Aviation Professionals Club is unique in the UAE for the range of benefits it offers, but it is not the only lifestyle membership club in the country.

Suki Van Den Berg was working as a flight attendant for Emirates Airline in 2008 when she decided to set up a card, called Club Exec, also for those working in the aviation industry.

“I started flying part-time for the Royal Family with [Dubai] Air Wing on secondment and the crew couldn’t have the Face Card [a club for flight attendants working for Emirates]. So I had an idea to start another card because none of the other airlines that were around then had one,” she says.

“I remember my first big presentation I gave to a company and the first thing they asked was how do you compare to Emirates Pilots Club? I said to them, ‘well, I can’t compare because they have thousands of members but five years down the line you are going to ask why you never bought a membership’. They bought a membership,” adds Ms Van Den Berg.
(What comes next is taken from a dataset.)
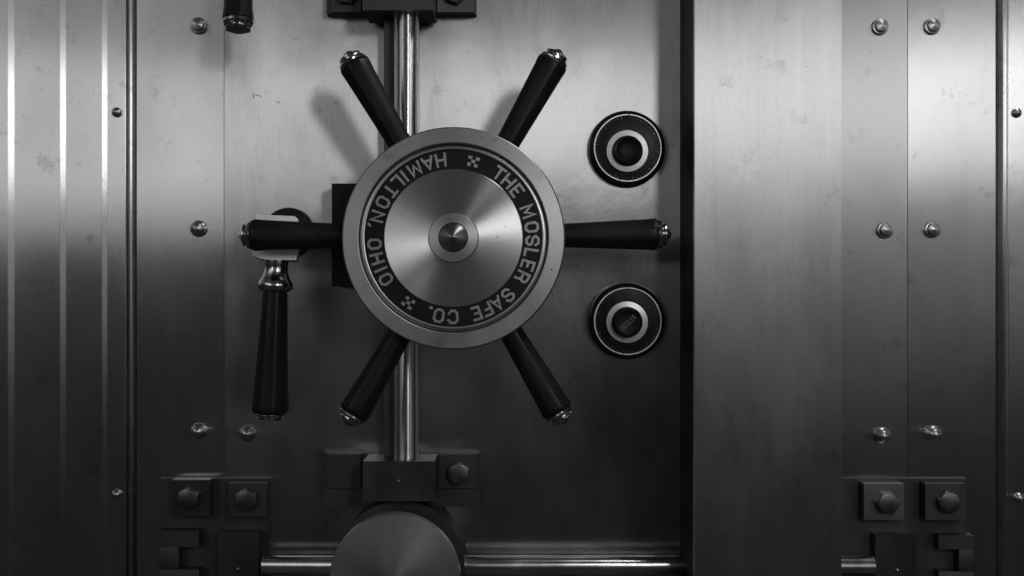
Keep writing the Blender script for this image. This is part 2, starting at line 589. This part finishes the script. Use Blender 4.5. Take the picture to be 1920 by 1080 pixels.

Today it has about 2,500 members and is now also open to teachers. The card’s most popular programme, Club Exec diamond, costs around Dh3,000 a year and entitles members access to a beach club and gym on The Palm, as well as several other Dubai fitness venues, and 10 to 40 per cent discounts on food and beverage outlets. Joining the gym and fitness clubs separately would cost upwards of Dh35,000.

The benefits enjoyed by these types of profession-based clubs inspired another lifestyle card called DuNight Destinations, however, it is open to all.

DuNight Destinations, which has in the region of 10,000 members, offers discounts of 20 to 50 per cent, but no free access, to between 200 and 300 venues in the UAE for Dh400 to Dh500 a year. Most of its deals are in Dubai.

“I used to work in the hotel industry so I could see the number of people coming in with this Face Card and getting 40 per cent discount on drinks,” says Wendy Smith-Williams, the founder of DuNight Destinations.

“Why should they get 40 per cent discount off [while I get nothing] just because I am Joe Public? It’s obviously there to be had if you have the right demographic. That was what spurred me on to do it,” she adds.

Ms Van Den Berg and Ms Smith-Williams, who jointly promote their respective clubs, have now teamed up to launch a lifestyle membership card together with two others called Safira, which is specifically designed for the under-17s. From January 1, it will offer free access to six venues in Dubai in addition to discounts.

And they could be on to something. The lifestyle club membership card industry appears to be on the rise, with talk of a similar concept on its way for Abu Dhabi.

“There is a great of opportunity ahead for clubs of this type,” adds Mr Eadon. “There’s quite a lot of interest in that kind of business moving forward.”